===== DATA BLOCK
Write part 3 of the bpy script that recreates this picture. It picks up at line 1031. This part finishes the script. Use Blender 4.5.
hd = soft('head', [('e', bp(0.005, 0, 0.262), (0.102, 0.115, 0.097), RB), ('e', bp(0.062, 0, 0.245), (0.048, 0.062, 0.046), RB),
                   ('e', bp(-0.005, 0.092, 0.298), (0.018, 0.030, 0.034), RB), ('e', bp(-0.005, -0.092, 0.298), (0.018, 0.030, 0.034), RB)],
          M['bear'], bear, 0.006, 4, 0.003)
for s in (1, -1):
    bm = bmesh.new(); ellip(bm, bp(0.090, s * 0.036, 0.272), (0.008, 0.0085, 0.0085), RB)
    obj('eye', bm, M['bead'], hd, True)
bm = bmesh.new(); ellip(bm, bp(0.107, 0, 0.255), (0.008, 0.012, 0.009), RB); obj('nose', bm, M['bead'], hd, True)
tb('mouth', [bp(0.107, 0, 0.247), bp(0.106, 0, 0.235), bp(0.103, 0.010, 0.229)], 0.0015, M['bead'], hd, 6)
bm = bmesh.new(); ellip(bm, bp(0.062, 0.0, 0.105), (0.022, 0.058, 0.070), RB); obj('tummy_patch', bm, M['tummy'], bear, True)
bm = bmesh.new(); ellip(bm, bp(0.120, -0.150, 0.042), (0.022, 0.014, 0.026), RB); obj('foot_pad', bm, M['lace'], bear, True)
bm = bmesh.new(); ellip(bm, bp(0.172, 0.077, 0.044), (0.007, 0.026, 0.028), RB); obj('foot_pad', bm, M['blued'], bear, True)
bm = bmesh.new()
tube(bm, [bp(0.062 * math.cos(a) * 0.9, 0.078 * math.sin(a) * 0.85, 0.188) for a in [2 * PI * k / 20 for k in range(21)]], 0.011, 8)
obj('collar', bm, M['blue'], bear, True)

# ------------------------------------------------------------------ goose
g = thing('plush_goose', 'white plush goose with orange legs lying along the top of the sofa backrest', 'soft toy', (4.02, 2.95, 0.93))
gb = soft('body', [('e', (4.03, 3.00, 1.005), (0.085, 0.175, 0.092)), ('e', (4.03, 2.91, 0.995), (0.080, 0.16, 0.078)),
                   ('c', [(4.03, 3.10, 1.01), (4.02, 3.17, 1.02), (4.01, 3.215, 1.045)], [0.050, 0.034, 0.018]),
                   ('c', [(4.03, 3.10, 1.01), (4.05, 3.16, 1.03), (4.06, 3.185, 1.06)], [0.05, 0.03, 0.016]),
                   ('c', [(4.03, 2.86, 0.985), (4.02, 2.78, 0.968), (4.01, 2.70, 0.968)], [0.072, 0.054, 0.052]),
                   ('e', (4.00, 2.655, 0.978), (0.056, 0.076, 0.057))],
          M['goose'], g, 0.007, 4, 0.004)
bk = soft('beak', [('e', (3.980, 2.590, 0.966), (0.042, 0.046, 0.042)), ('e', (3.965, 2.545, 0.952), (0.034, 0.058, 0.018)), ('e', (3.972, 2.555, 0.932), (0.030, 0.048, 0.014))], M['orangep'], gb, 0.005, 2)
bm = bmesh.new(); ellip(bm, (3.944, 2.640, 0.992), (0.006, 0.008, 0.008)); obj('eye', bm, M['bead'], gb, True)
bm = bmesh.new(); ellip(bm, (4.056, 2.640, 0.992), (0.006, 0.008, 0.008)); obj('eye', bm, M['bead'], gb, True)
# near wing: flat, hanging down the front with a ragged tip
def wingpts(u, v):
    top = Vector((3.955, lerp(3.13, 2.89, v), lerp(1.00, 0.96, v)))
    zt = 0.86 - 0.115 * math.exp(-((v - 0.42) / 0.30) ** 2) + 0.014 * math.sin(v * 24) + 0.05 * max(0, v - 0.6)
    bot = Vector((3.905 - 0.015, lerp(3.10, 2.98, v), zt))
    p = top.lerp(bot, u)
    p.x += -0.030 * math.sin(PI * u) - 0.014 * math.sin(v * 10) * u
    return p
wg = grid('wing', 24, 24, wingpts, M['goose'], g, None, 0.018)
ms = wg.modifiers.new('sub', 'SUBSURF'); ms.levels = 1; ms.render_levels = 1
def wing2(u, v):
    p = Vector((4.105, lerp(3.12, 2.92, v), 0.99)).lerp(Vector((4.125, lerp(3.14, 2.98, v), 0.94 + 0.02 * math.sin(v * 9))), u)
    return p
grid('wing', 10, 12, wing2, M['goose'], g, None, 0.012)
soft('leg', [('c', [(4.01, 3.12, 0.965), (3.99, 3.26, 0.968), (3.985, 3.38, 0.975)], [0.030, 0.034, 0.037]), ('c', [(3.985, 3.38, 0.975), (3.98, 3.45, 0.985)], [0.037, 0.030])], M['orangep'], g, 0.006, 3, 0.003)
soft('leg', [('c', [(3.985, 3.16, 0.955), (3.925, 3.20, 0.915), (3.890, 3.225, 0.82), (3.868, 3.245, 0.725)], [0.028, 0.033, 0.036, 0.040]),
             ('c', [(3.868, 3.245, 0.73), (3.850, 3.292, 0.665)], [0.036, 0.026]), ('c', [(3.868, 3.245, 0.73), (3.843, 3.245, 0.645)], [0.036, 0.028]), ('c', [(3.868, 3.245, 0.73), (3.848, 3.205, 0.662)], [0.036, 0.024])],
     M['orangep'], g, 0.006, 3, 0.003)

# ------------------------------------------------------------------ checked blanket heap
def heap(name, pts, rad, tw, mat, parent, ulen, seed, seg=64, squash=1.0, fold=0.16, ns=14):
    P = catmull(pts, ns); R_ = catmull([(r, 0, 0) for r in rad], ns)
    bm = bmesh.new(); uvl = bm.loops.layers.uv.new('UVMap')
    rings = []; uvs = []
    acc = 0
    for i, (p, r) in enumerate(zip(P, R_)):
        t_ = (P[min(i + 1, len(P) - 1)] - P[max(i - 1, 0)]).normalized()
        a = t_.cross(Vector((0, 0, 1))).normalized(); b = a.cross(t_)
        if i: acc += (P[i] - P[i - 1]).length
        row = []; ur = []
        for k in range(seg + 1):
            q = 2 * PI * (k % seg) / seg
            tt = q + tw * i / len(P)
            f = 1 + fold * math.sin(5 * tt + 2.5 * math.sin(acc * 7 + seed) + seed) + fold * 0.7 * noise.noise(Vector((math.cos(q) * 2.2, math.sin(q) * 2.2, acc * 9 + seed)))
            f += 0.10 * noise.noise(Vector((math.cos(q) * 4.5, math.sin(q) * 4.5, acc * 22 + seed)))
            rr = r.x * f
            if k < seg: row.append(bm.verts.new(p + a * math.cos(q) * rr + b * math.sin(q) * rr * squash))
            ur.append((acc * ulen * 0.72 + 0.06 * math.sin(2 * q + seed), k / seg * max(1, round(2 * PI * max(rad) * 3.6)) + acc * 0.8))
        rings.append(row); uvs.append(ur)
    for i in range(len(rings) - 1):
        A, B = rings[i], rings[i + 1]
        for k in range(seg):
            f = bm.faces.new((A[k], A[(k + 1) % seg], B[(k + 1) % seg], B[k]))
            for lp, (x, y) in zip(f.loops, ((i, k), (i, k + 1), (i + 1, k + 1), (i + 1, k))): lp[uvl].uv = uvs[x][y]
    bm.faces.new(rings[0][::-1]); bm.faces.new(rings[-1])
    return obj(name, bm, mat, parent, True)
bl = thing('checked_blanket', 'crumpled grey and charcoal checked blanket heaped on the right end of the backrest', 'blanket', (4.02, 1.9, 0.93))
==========
▶ GIVEN EXERCISE
Transcribe the material above in its entirety. Match it exactly.

▶ FULL ANSWER
Write part 3 of the bpy script that recreates this picture. It picks up at line 1031. This part finishes the script. Use Blender 4.5.
hd = soft('head', [('e', bp(0.005, 0, 0.262), (0.102, 0.115, 0.097), RB), ('e', bp(0.062, 0, 0.245), (0.048, 0.062, 0.046), RB),
                   ('e', bp(-0.005, 0.092, 0.298), (0.018, 0.030, 0.034), RB), ('e', bp(-0.005, -0.092, 0.298), (0.018, 0.030, 0.034), RB)],
          M['bear'], bear, 0.006, 4, 0.003)
for s in (1, -1):
    bm = bmesh.new(); ellip(bm, bp(0.090, s * 0.036, 0.272), (0.008, 0.0085, 0.0085), RB)
    obj('eye', bm, M['bead'], hd, True)
bm = bmesh.new(); ellip(bm, bp(0.107, 0, 0.255), (0.008, 0.012, 0.009), RB); obj('nose', bm, M['bead'], hd, True)
tb('mouth', [bp(0.107, 0, 0.247), bp(0.106, 0, 0.235), bp(0.103, 0.010, 0.229)], 0.0015, M['bead'], hd, 6)
bm = bmesh.new(); ellip(bm, bp(0.062, 0.0, 0.105), (0.022, 0.058, 0.070), RB); obj('tummy_patch', bm, M['tummy'], bear, True)
bm = bmesh.new(); ellip(bm, bp(0.120, -0.150, 0.042), (0.022, 0.014, 0.026), RB); obj('foot_pad', bm, M['lace'], bear, True)
bm = bmesh.new(); ellip(bm, bp(0.172, 0.077, 0.044), (0.007, 0.026, 0.028), RB); obj('foot_pad', bm, M['blued'], bear, True)
bm = bmesh.new()
tube(bm, [bp(0.062 * math.cos(a) * 0.9, 0.078 * math.sin(a) * 0.85, 0.188) for a in [2 * PI * k / 20 for k in range(21)]], 0.011, 8)
obj('collar', bm, M['blue'], bear, True)

# ------------------------------------------------------------------ goose
g = thing('plush_goose', 'white plush goose with orange legs lying along the top of the sofa backrest', 'soft toy', (4.02, 2.95, 0.93))
gb = soft('body', [('e', (4.03, 3.00, 1.005), (0.085, 0.175, 0.092)), ('e', (4.03, 2.91, 0.995), (0.080, 0.16, 0.078)),
                   ('c', [(4.03, 3.10, 1.01), (4.02, 3.17, 1.02), (4.01, 3.215, 1.045)], [0.050, 0.034, 0.018]),
                   ('c', [(4.03, 3.10, 1.01), (4.05, 3.16, 1.03), (4.06, 3.185, 1.06)], [0.05, 0.03, 0.016]),
                   ('c', [(4.03, 2.86, 0.985), (4.02, 2.78, 0.968), (4.01, 2.70, 0.968)], [0.072, 0.054, 0.052]),
                   ('e', (4.00, 2.655, 0.978), (0.056, 0.076, 0.057))],
          M['goose'], g, 0.007, 4, 0.004)
bk = soft('beak', [('e', (3.980, 2.590, 0.966), (0.042, 0.046, 0.042)), ('e', (3.965, 2.545, 0.952), (0.034, 0.058, 0.018)), ('e', (3.972, 2.555, 0.932), (0.030, 0.048, 0.014))], M['orangep'], gb, 0.005, 2)
bm = bmesh.new(); ellip(bm, (3.944, 2.640, 0.992), (0.006, 0.008, 0.008)); obj('eye', bm, M['bead'], gb, True)
bm = bmesh.new(); ellip(bm, (4.056, 2.640, 0.992), (0.006, 0.008, 0.008)); obj('eye', bm, M['bead'], gb, True)
# near wing: flat, hanging down the front with a ragged tip
def wingpts(u, v):
    top = Vector((3.955, lerp(3.13, 2.89, v), lerp(1.00, 0.96, v)))
    zt = 0.86 - 0.115 * math.exp(-((v - 0.42) / 0.30) ** 2) + 0.014 * math.sin(v * 24) + 0.05 * max(0, v - 0.6)
    bot = Vector((3.905 - 0.015, lerp(3.10, 2.98, v), zt))
    p = top.lerp(bot, u)
    p.x += -0.030 * math.sin(PI * u) - 0.014 * math.sin(v * 10) * u
    return p
wg = grid('wing', 24, 24, wingpts, M['goose'], g, None, 0.018)
ms = wg.modifiers.new('sub', 'SUBSURF'); ms.levels = 1; ms.render_levels = 1
def wing2(u, v):
    p = Vector((4.105, lerp(3.12, 2.92, v), 0.99)).lerp(Vector((4.125, lerp(3.14, 2.98, v), 0.94 + 0.02 * math.sin(v * 9))), u)
    return p
grid('wing', 10, 12, wing2, M['goose'], g, None, 0.012)
soft('leg', [('c', [(4.01, 3.12, 0.965), (3.99, 3.26, 0.968), (3.985, 3.38, 0.975)], [0.030, 0.034, 0.037]), ('c', [(3.985, 3.38, 0.975), (3.98, 3.45, 0.985)], [0.037, 0.030])], M['orangep'], g, 0.006, 3, 0.003)
soft('leg', [('c', [(3.985, 3.16, 0.955), (3.925, 3.20, 0.915), (3.890, 3.225, 0.82), (3.868, 3.245, 0.725)], [0.028, 0.033, 0.036, 0.040]),
             ('c', [(3.868, 3.245, 0.73), (3.850, 3.292, 0.665)], [0.036, 0.026]), ('c', [(3.868, 3.245, 0.73), (3.843, 3.245, 0.645)], [0.036, 0.028]), ('c', [(3.868, 3.245, 0.73), (3.848, 3.205, 0.662)], [0.036, 0.024])],
     M['orangep'], g, 0.006, 3, 0.003)

# ------------------------------------------------------------------ checked blanket heap
def heap(name, pts, rad, tw, mat, parent, ulen, seed, seg=64, squash=1.0, fold=0.16, ns=14):
    P = catmull(pts, ns); R_ = catmull([(r, 0, 0) for r in rad], ns)
    bm = bmesh.new(); uvl = bm.loops.layers.uv.new('UVMap')
    rings = []; uvs = []
    acc = 0
    for i, (p, r) in enumerate(zip(P, R_)):
        t_ = (P[min(i + 1, len(P) - 1)] - P[max(i - 1, 0)]).normalized()
        a = t_.cross(Vector((0, 0, 1))).normalized(); b = a.cross(t_)
        if i: acc += (P[i] - P[i - 1]).length
        row = []; ur = []
        for k in range(seg + 1):
            q = 2 * PI * (k % seg) / seg
            tt = q + tw * i / len(P)
            f = 1 + fold * math.sin(5 * tt + 2.5 * math.sin(acc * 7 + seed) + seed) + fold * 0.7 * noise.noise(Vector((math.cos(q) * 2.2, math.sin(q) * 2.2, acc * 9 + seed)))
            f += 0.10 * noise.noise(Vector((math.cos(q) * 4.5, math.sin(q) * 4.5, acc * 22 + seed)))
            rr = r.x * f
            if k < seg: row.append(bm.verts.new(p + a * math.cos(q) * rr + b * math.sin(q) * rr * squash))
            ur.append((acc * ulen * 0.72 + 0.06 * math.sin(2 * q + seed), k / seg * max(1, round(2 * PI * max(rad) * 3.6)) + acc * 0.8))
        rings.append(row); uvs.append(ur)
    for i in range(len(rings) - 1):
        A, B = rings[i], rings[i + 1]
        for k in range(seg):
            f = bm.faces.new((A[k], A[(k + 1) % seg], B[(k + 1) % seg], B[k]))
            for lp, (x, y) in zip(f.loops, ((i, k), (i, k + 1), (i + 1, k + 1), (i + 1, k))): lp[uvl].uv = uvs[x][y]
    bm.faces.new(rings[0][::-1]); bm.faces.new(rings[-1])
    return obj(name, bm, mat, parent, True)
bl = thing('checked_blanket', 'crumpled grey and charcoal checked blanket heaped on the right end of the backrest', 'blanket', (4.02, 1.9, 0.93))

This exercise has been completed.